Anti-Colonial Feminism
At every stage, Trent creatively combined her Bolshevik feminism with anti-colonialism. The Soviet Union of the 1920s had decriminalized abortion and homosexuality, liberalized marriage laws, and given women the vote, not to mention lifting millions of peasant women out of illiteracy. Trent witnessed these feminist transformations firsthand, highlighting them in her groundbreaking reporting on the Bukhara Revolution.
As a teacher at the Tashkent military school, she taught feminist ideas to receptive Pan-Islamists who had dreams of a liberation war against the British. At KUTV, feminism was not initially a part of the curriculum. Trent was the first to put it there. She held discussions in her classroom on “free love,” and brought visiting left-wing British and American suffragettes to lecture in her classes.

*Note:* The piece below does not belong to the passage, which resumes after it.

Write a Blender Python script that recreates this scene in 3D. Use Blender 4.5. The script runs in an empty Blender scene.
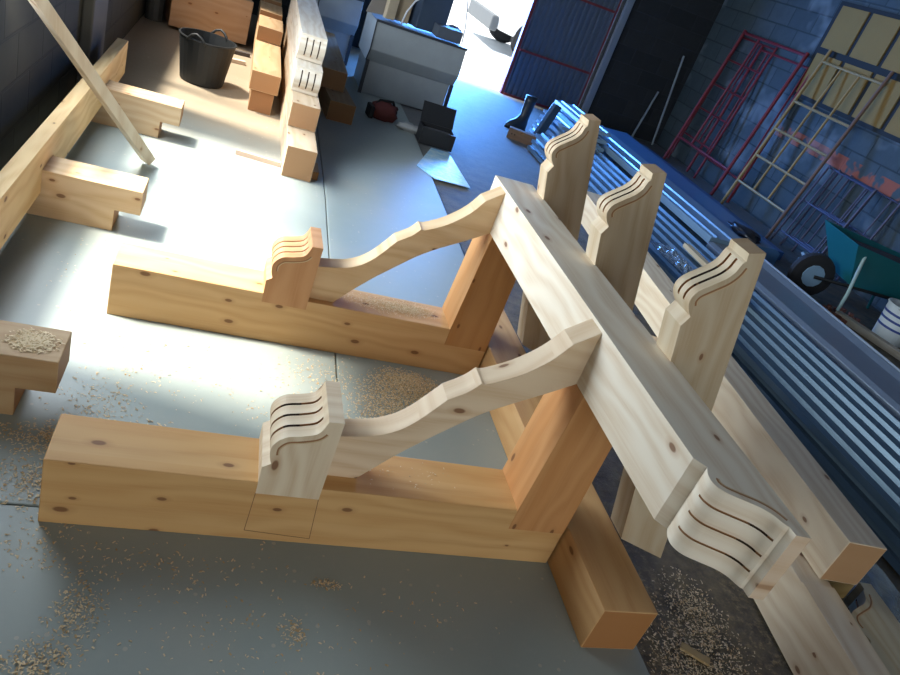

In 1920, Trent attended the First International Conference of Communist Women. She intervened to criticize a resolution drafted by European communists on “women of the East.” The resolution, she said, “mainly dwells on their backwardness, a topic that is constantly brought up to attack these women.” Liberal Europeans, she reminded them, “are in fact responsible for the backwardness of the people of the East.”
Aware of problems of representation, Trent tried to convince the revered veteran freedom fighter Bhikaji Rustom Cama (“Madam Cama”) to represent Indian women at communist women’s conferences, but she declined due to old age and health. Such actions reveal Trent’s commitment to Bolshevik feminism as well as her resolute resistance to the kind of white feminism that seeks to dictate to others what feminism ought to be.
In 1925, Trent participated in an anti-imperialist conference in Amsterdam, where she recommended the formation of a “committee of Indians, Egyptians, and Irish for concerted action against British imperialism.” The conference would be Trent’s final piece of anti-colonial work. For nearly a decade she had been constantly on the run, watched by British intelligence.
Even one of the Muhajirs, Abdul Qadr Khan, who followed Trent from Tashkent to KUTV, fed information to British intelligence. She faced deportation and detention multiple times. Her relationship with Roy became strained, likely due to Roy’s affairs. Moreover, Roy’s rivals in the Indian communist movement began circulating a rumor that she was a British spy.
The rumor quickly spread from Europe to Russia and India. All this was compounded by the fact that she was working full-time as a writer, printer, and organizer, and as Roy’s homemaker and secretary. The psychological stress became too much, and Trent left the movement in 1925.